Task details: Extract the lines of the material below, beginning with the first and ending with the line that holds "wn.links.new(bg.outputs['Background'], wo.inputs['Surface'])". Skip every picture.

————

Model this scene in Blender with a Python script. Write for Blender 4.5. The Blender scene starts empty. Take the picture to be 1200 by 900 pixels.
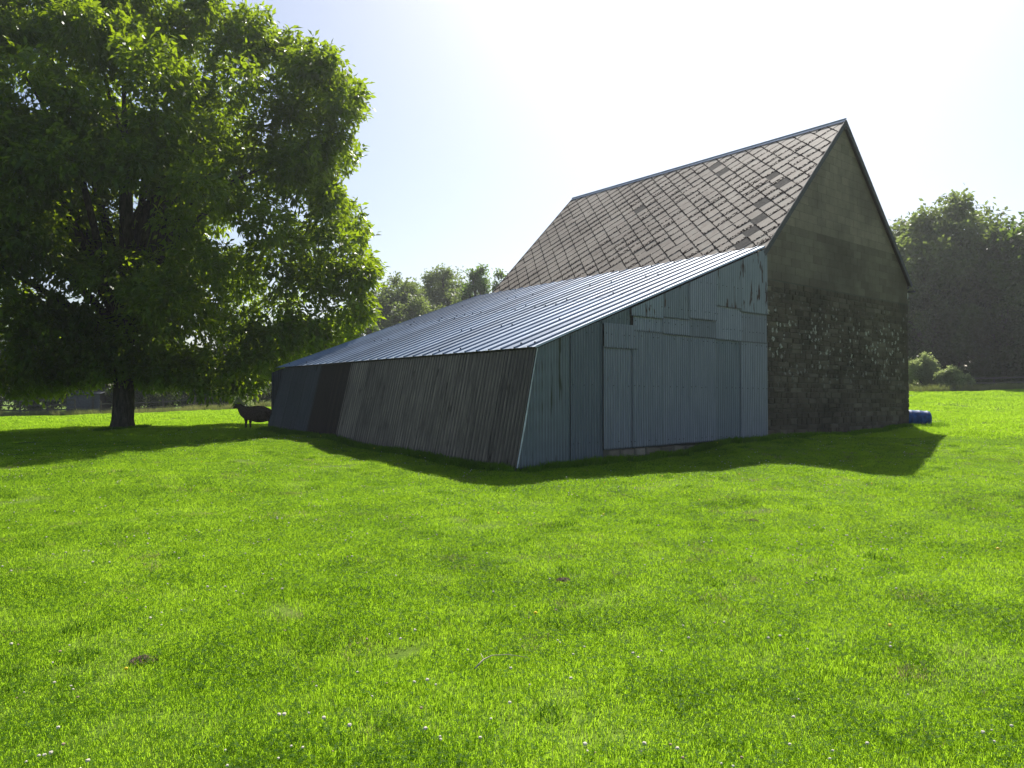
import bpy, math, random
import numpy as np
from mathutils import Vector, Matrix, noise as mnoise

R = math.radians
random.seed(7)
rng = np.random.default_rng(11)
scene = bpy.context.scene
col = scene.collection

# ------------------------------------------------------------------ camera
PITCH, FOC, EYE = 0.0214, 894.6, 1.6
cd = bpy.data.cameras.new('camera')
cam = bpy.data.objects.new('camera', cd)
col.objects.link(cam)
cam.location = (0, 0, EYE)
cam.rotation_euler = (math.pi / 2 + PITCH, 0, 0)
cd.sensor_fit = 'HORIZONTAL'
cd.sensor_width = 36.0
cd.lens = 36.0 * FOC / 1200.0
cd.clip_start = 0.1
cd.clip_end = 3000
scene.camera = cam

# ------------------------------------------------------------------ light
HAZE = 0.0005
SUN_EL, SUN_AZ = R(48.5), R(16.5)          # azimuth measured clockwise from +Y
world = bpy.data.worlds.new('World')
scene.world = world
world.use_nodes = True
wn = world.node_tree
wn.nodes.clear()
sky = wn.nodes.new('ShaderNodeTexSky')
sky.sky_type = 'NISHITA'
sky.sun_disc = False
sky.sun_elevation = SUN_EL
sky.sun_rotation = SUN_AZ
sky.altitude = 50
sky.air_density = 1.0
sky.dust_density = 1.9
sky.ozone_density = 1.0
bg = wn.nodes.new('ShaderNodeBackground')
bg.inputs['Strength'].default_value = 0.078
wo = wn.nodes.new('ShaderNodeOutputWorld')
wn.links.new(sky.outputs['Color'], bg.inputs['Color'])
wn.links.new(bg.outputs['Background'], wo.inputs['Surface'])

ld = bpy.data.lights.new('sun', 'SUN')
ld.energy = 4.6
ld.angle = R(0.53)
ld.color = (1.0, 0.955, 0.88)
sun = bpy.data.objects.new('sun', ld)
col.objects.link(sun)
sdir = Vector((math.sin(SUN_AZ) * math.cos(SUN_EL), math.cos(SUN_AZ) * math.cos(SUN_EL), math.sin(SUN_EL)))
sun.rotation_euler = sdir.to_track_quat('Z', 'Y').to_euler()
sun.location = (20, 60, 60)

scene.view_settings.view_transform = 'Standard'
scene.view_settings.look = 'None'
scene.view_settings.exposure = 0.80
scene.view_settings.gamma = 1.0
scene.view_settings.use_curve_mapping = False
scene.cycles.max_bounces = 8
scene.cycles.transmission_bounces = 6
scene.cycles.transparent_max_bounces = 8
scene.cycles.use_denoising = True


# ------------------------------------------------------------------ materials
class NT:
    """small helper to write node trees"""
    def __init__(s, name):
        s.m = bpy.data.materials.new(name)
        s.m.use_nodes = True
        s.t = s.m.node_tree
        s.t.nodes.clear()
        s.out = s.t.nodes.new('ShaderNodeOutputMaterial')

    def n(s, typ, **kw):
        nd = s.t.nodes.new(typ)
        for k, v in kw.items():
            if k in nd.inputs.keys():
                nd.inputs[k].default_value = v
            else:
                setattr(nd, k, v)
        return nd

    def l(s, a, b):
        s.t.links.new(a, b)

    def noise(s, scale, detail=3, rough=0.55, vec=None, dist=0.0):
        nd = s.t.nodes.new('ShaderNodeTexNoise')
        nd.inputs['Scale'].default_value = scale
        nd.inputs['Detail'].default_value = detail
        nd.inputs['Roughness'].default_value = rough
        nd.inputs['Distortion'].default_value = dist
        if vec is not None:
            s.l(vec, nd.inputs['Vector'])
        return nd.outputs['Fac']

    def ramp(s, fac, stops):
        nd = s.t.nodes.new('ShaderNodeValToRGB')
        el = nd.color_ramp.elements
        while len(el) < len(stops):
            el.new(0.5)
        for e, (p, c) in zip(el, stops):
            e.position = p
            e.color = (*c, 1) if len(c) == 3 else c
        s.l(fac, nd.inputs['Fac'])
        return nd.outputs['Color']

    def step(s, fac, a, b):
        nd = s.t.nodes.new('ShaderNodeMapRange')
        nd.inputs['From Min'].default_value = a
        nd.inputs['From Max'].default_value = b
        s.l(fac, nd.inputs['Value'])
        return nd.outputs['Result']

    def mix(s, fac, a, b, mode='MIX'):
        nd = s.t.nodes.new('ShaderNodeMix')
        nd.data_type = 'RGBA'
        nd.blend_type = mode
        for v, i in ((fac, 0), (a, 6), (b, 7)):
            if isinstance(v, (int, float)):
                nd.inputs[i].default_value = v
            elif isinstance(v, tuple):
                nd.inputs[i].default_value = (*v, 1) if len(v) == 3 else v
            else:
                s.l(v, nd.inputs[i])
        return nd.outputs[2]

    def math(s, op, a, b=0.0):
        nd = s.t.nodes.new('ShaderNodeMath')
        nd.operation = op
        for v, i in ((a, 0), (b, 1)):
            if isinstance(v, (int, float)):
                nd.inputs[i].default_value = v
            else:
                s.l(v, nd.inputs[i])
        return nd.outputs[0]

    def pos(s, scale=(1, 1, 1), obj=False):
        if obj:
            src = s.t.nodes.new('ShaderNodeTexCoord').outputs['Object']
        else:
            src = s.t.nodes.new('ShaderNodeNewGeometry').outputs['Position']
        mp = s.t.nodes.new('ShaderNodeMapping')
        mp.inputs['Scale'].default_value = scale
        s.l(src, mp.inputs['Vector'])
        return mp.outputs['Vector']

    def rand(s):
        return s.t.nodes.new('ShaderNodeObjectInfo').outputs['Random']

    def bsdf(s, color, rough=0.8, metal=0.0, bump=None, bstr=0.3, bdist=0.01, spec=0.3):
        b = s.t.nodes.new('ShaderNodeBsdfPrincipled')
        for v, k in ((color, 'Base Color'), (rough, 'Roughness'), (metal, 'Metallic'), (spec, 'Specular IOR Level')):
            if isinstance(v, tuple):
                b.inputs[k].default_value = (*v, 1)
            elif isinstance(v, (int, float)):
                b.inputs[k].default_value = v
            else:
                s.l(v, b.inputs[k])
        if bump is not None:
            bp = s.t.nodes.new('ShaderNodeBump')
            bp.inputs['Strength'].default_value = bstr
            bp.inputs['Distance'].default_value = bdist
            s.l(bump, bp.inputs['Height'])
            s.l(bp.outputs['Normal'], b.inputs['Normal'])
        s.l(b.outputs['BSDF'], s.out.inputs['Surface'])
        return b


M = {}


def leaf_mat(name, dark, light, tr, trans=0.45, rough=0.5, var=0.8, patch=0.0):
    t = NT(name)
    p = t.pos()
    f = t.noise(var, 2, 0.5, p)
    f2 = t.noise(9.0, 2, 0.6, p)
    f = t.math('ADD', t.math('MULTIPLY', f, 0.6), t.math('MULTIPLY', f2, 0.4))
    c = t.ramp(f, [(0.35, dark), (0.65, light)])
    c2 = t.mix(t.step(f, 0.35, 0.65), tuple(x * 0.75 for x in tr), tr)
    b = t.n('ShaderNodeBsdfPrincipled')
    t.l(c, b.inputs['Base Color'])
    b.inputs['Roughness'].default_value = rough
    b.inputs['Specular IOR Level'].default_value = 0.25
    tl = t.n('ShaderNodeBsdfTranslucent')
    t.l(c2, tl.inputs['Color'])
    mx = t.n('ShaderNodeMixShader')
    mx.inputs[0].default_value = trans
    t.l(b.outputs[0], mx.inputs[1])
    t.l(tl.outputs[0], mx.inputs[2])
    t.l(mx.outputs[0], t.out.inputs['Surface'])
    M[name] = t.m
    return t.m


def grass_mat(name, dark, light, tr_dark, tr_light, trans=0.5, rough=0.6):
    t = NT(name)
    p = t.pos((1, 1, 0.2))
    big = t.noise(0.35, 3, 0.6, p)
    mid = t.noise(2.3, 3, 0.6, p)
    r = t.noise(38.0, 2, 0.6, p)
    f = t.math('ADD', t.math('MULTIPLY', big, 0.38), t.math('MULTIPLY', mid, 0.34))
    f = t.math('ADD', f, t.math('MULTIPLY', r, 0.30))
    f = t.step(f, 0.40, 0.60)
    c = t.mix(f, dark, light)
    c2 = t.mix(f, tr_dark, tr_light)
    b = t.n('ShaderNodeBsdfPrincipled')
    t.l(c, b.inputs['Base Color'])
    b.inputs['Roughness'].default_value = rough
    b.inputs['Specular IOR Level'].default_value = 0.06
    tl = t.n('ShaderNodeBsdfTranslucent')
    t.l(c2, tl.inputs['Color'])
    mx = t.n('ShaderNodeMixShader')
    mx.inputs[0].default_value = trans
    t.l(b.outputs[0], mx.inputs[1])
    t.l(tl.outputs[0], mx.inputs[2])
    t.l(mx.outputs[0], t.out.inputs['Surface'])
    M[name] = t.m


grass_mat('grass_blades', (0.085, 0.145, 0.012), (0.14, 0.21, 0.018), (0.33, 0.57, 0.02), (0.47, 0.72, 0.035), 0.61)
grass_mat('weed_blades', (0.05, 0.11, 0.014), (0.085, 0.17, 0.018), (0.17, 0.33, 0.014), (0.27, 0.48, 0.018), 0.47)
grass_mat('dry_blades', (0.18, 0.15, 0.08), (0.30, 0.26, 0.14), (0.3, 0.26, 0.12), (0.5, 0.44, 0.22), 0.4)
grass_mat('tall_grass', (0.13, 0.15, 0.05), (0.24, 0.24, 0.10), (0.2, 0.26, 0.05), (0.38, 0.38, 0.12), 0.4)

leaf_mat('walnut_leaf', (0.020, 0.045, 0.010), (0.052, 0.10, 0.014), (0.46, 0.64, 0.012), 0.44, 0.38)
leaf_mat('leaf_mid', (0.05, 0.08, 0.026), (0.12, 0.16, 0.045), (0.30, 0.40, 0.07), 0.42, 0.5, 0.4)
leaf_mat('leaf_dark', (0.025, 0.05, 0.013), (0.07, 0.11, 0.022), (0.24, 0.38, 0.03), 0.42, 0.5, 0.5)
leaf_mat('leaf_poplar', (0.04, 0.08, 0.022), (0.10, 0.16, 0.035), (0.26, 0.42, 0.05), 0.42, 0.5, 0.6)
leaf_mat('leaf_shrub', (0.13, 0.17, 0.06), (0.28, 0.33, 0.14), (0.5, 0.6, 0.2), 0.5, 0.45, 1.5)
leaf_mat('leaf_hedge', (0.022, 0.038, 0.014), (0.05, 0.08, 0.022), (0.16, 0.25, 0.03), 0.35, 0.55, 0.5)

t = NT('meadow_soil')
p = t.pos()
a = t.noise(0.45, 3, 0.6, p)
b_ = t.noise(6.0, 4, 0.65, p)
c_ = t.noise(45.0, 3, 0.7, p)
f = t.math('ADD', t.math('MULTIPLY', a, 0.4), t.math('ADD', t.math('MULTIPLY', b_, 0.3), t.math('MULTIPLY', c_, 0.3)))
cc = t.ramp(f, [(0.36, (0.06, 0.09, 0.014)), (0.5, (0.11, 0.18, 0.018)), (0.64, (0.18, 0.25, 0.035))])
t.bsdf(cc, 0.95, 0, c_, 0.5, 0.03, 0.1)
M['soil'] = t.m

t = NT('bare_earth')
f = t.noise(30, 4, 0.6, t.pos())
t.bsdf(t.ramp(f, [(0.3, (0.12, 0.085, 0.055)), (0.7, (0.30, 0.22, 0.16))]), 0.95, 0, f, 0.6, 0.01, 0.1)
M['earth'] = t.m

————

Answer below:
Model this scene in Blender with a Python script. Write for Blender 4.5. The Blender scene starts empty. Take the picture to be 1200 by 900 pixels.
import bpy, math, random
import numpy as np
from mathutils import Vector, Matrix, noise as mnoise

R = math.radians
random.seed(7)
rng = np.random.default_rng(11)
scene = bpy.context.scene
col = scene.collection

# ------------------------------------------------------------------ camera
PITCH, FOC, EYE = 0.0214, 894.6, 1.6
cd = bpy.data.cameras.new('camera')
cam = bpy.data.objects.new('camera', cd)
col.objects.link(cam)
cam.location = (0, 0, EYE)
cam.rotation_euler = (math.pi / 2 + PITCH, 0, 0)
cd.sensor_fit = 'HORIZONTAL'
cd.sensor_width = 36.0
cd.lens = 36.0 * FOC / 1200.0
cd.clip_start = 0.1
cd.clip_end = 3000
scene.camera = cam

# ------------------------------------------------------------------ light
HAZE = 0.0005
SUN_EL, SUN_AZ = R(48.5), R(16.5)          # azimuth measured clockwise from +Y
world = bpy.data.worlds.new('World')
scene.world = world
world.use_nodes = True
wn = world.node_tree
wn.nodes.clear()
sky = wn.nodes.new('ShaderNodeTexSky')
sky.sky_type = 'NISHITA'
sky.sun_disc = False
sky.sun_elevation = SUN_EL
sky.sun_rotation = SUN_AZ
sky.altitude = 50
sky.air_density = 1.0
sky.dust_density = 1.9
sky.ozone_density = 1.0
bg = wn.nodes.new('ShaderNodeBackground')
bg.inputs['Strength'].default_value = 0.078
wo = wn.nodes.new('ShaderNodeOutputWorld')
wn.links.new(sky.outputs['Color'], bg.inputs['Color'])
wn.links.new(bg.outputs['Background'], wo.inputs['Surface'])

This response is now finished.